The same thing is happening now.

“Give people the right to know, the right to choose what’s in their food.”

It plays well, because it caters to the wholly absorbed self-interest of the health-food consumer with discretionary income.

It doesn’t work in the long run. It papers over the fact that corporate criminals, in partnership with the highest government officials, are committing RICO crimes against the health of the American people.

The appropriate emotion is outrage.

In case you hadn’t noticed, for the past 40 years there has been a major psyop in progress against righteous outrage and on behalf of Nice. Be nice. Be friendly. Be happy. Be self-contained. Don’t make waves. Anger is a sign of a mental disorder. Outrage isn’t Spiritual. You’ll injure your Karma.

Karma was invented to prop up a caste system. It was used to promote passivity.

Silence is not golden. Profits are.

Labeling food that isn’t poisonous, while permitting the sale of poison, is let’s-pretend virtual reality.

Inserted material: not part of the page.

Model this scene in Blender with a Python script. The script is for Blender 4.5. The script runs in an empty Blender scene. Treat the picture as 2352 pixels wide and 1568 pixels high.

I’ve met so-called health entrepreneurs who’ve adopted squeaky clean New Age cover-personalities to obscure their sleazebag cynical motives. They’re very slippery characters. They do their real work in conference rooms where they look at spread sheets.

The chance of them going after GMO criminals is zero.

Once in a while, if you wait for it, or if you push them a little, you’ll see something come into their eyes. A dead cold nothing. It’s a sign of the personal Arctic region where they really live.

They don’t till, they don’t plant, they don’t harvest. They sell. They’re very much like the Sunday television preachers who are there to hustle dollars. Only they take a kinder, gentler approach.

 

They’re all about “consciousness” and saving the planet.

If the planet were alive in the way they claim it is, the planet would have long ago consigned them to a desert island under a blazing sun.